Unsecured bad credit personal loans
With an unsecured you don’t put up an asset as security. The lender cannot sell an asset to get its money back if you default. The approval process may be stricter because the lender is taking on more risk. Expect to pay a higher interest rate if you’re approved.
8 must-read tips for bad credit loan approvals
1
Check your credit score before you apply so you know if you’re in a good position to be approved. Knowing your credit score can also help you negotiate a better deal, according to Moneysmart. You can also request a free copy of your credit report from one of Australia’s main credit bureaus (Equifax, illion or Experian) every three months.
2
Look at your budget (your income and expenses) and work out how much you can afford to make in regular loan repayments.
3
Based on that, calculate what you can afford to borrow in total.
4
Put your repayment amount into a savings account for 6-8 weeks before applying. This will prove to the lender that you’ll be able to afford the repayments.
5
Make sure your last six months worth of bank statements look good.

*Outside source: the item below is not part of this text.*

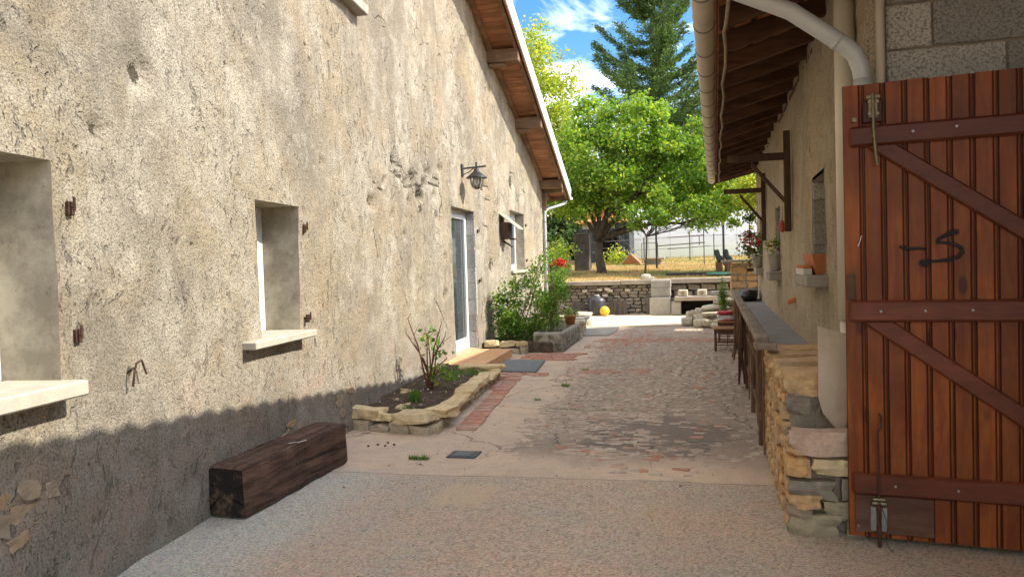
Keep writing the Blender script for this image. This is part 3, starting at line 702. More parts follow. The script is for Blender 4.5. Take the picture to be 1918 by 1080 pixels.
# hinge pins of the missing shutters
for (s, z) in [(2.86, 1.83), (2.87, 1.23), (5.46, 1.85), (5.46, 1.12), (12.28, 2.10), (12.31, 1.25), (16.75, 2.4), (16.75, 1.6)]:
    mk('hinge_pin', cat(tube([PL(s, -.02, z), PL(s, .04, z)], .005, 6), tube([PL(s, .04, z-.015), PL(s, .04, z+.05)], .007, 6), lbox(s-.012, s+.03, .0, .02, z-.035, z+.03, .003)), M['rust'], house)
mk('iron_hook', tube([PL(3.22, .04, .93), PL(3.22, .05, 1.00), PL(3.24, .05, 1.05), PL(3.29, .045, 1.06), PL(3.31, .04, 1.03), PL(3.32, .05, .98)], .006, 6), M['rust'], house)
# roof
def rk(s): return float(rake(np.array(float(s))))
for (a, b, ra, rb) in [(-6, RIDGE_S, RIDGE_Z-.335*13, RIDGE_Z), (RIDGE_S, SK, RIDGE_Z, rk(SK)), (SK, 20.15, rk(SK), rk(20.15))]:
    e = 1e-6 if a == SK else 0
    V = [PL(a+e, .60, ra+.03), PL(b-1e-6 if b == SK else b, .60, rb+.03), PL(b-1e-6 if b == SK else b, -9.5, rb+.03), PL(a+e, -9.5, ra+.03)]
    V += [v+np.array([0, 0, .13]) for v in V]
    mk('roof', (V, [(0, 1, 2, 3), (7, 6, 5, 4), (0, 4, 5, 1), (1, 5, 6, 2), (2, 6, 7, 3), (3, 7, 4, 0)]), M['rooftile'], house)
du = np.array([0, 0, 0.]); rise = math.atan(.335)
def rbox(s0, s1, o0, o1, d0, d1, c=.003):   # box following the rake, d = height over the soffit line
    V, F = box(s0, s1, o0, o1, d0, d1, c); return [PL(v[0], v[1], rk(v[0])+v[2]) for v in V], F
bm_ = rawmesh('soffit_board', *box(0, .60, -.056, .056, .002, .02, .003), M['soffit'])
s = 10.62
while s < 20.1:
    u_ = Vector(U2)*math.cos(rise)+Vector((0, 0, -math.sin(rise))); n_ = Vector(N2); w_ = n_.cross(u_)
    inst('soffit_board', bm_, house, PL(s, 0, rk(s)), Matrix((n_, u_, w_)).transposed(), (1, 1, 1+random.uniform(-.2, .2)))
    s += .118*math.cos(rise)
mk('rafter', rbox(SK+.05, 20.1, .005, .085, -.10, 0), M['purlin'], house)
mk('rafter', rbox(SK+.05, 20.1, .50, .57, -.085, 0), M['purlin'], house)
mk('bargeboard', rbox(9.5, 20.12, .602, .632, -.10, .15), M['soffit'], house) if False else None
V, F = cat(rbox(SK+.02, 20.12, .602, .630, -.11, .16)); mk('bargeboard', (V, F), M['soffit'], house)
mk('verge_trim', rbox(SK+.02, 20.14, .632, .665, .075, .20), M['trim'], house)
mk('verge_trim', rbox(SK+.02, 20.14, .632, .655, -.10, .045), M['trim'], house)
mk('verge_groove', rbox(SK+.02, 20.13, .632, .642, .046, .074, 0), M['iron'], house)
for s in (10.9, 13.55, 15.95):
    z = rk(s); mk('purlin', lbox(s-.10, s+.10, -.1, .58, z-.27, z-.04, .008), M['purlin'], house)
    mk('purlin_end_block', lbox(s-.04, s+.16, .01, .30, z-.33, z-.272, .006), M['purlin'], house)
z = rk(19.0); mk('purlin', lbox(18.9, 19.12, -.1, .58, z-.26, z-.04, .008), M['purlin'], house)
mk('wall_plate', lbox(19.16, 19.30, -4, .56, z-.36, z-.18, .008), M['purlin'], house)
mk('corner_post', lbox(19.16, 19.28, .0, .12, z-.80, z-.362, .006), M['purlin'], house)
mk('eave_board', lbox(20.10, 20.14, -5, .60, rk(20.1)-.12, rk(20.1)+.10, .004), M['purlin'], house)
# gutter and downpipe
def half_pipe(p0, p1, r, ax, seg=10, th=.004):
    """half-round channel from p0 to p1; ax = horizontal outward axis"""
    p0 = np.array(p0, float); p1 = np.array(p1, float); ax = np.array(ax, float); V = []; F = []
    for P_ in (p0, p1):
        for k in range(seg+1):
            a = math.pi*k/seg; V.append(P_+ax*(-math.cos(a)*r)+np.array([0, 0, -math.sin(a)*r]))
        for k in range(seg+1):
            a = math.pi*(1-k/seg); V.append(P_+ax*(-math.cos(a)*(r-th))+np.array([0, 0, -math.sin(a)*(r-th)]))
    m_ = 2*(seg+1)
    for k in range(m_): F.append((k, (k+1) % m_, m_+(k+1) % m_, m_+k))
    F.append(tuple(range(m_))[::-1]); F.append(tuple(range(m_, 2*m_)))
    return V, F
gz = rk(20.15)-.02
mk('gutter', half_pipe(PL(20.22, .68, gz), PL(20.22, -7, gz), .065, U2), M['trim'], house, True)
mk('downpipe', tube([PL(20.2, .52, gz-.05), PL(20.12, .50, gz-.14), PL(19.9, .42, gz-.20), PL(19.5, .12, gz-.32), PL(19.38, .05, gz-.40), PL(19.36, .04, gz-.52), PL(19.36, .04, 0)], .042, 12), M['pvc'], house, True)
for z in (.6, 1.8, 2.6): mk('pipe_clip', cat(lathe([(.046, z), (.05, z), (.05, z+.03), (.046, z+.03)], *PL(19.36, .04, 0)[:2], 12)), M['steel'], house)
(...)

Regular dishonours, missed payments or gambling transactions could be red flags.
6
If you’ve just started a new job or changed address, it may be best to wait until you’ve been there for six months before applying. Lenders like to see stability.
7
Consider asking someone you trust if they will act as a guarantor for the loan. The guarantor agrees to be responsible for the loan if you cannot meet the repayments.
8
Lastly, consider carefully if now is a good time to take on debt. It may be better to wait until your financial situation and credit score have improved.